Il est désormais prouvé que Total a depuis 1994 profité massivement d’accords avec la junte militaire pour, main dans la main avec les dictateurs, spolier et exploiter les ressources du peuple myanmarais à leurs comptes en ne payant quasiment aucun impôt. De quoi faire relativiser les propos de Patrick Pouyanné, PDG de Total pour le JDD en début avril dernier qui déclarait que « le respect des droits humains est au cœur de notre code de conduite et de nos valeurs : le respect de l’autre est profondément ancré au sein de l’ADN de Total ». 
 
Des déclarations qui soulignent l’hypocrisie criminelle d’une entreprise impérialiste impliquée dans le financement et la corruption de la junte militaire myanmaraise qui réprime, tue et enferme des milliers de manifestants depuis février dernier. Alors que le bilan de la répression ne fait que s’alourdir de jour en jour, les larmes de crocodile de Pouyanné et de Total sont fortement remis en perspective par les révélations, cette fois, d’un autre article du Monde publié ce 4 mai et qui fait témoigner plusieurs des 300 salariés de Total au Myanmar.
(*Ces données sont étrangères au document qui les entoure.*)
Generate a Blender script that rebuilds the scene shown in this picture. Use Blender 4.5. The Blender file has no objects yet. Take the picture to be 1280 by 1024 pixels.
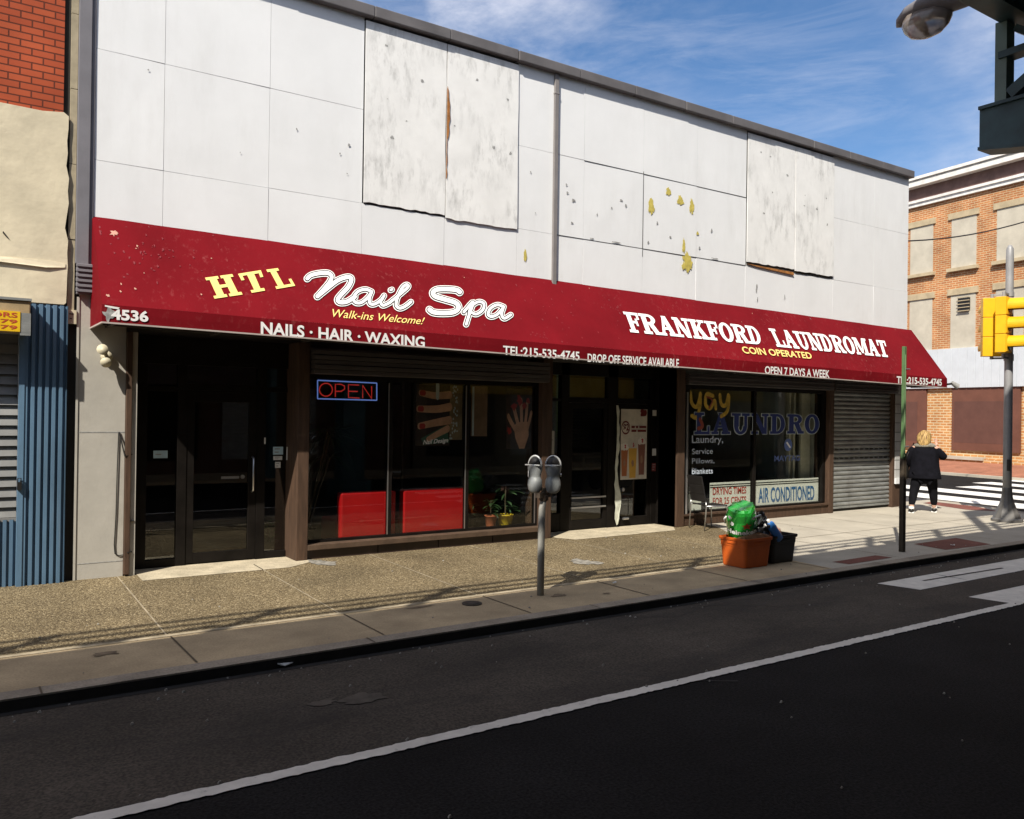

Parmi ceux-ci, plusieurs témoignent de pressions faites par l’entreprise sur les salariés du Myanmar pour leur interdire de participer aux contestations et à la mobilisation actuelle de la classe ouvrière et de la population contre la dictature. 
 
« Ils nous ont dit que si on rejoignait la contestation, on en paierait le prix, sans donner plus de détails, témoigne Min Thu. On a vite compris qu’un congé sans solde nous serait refusé et qu’on devrait démissionner ». Min Kha, qui travaille sur la plate-forme offshore de Yadana, va même jusqu’à accuser un supérieur de l’avoir « menacé » : « Il nous a dit que si on rejoignait le mouvement de désobéissance civile, on serait arrêtés à l’aéroport par les militaires, à notre retour par hélicoptère », lit-on dans Le Monde. 
 
Des preuves supplémentaires de la responsabilité extrême de Total en tant que maillon central de la position stratégique de la France en Asie dans la complicité avec la dictature et la junte militaire myanmaraise. Comme nous le rappelions dans de nombreux articles sur Révolution Permanente : « Tout cela indique que la lutte au Myanmar se dirige contre les militaires mais elle doit aussi se diriger contre les multinationales complices. La lutte anti-impérialiste est ainsi fondamentale, et avec elle la lutte contre la spoliation de Total ».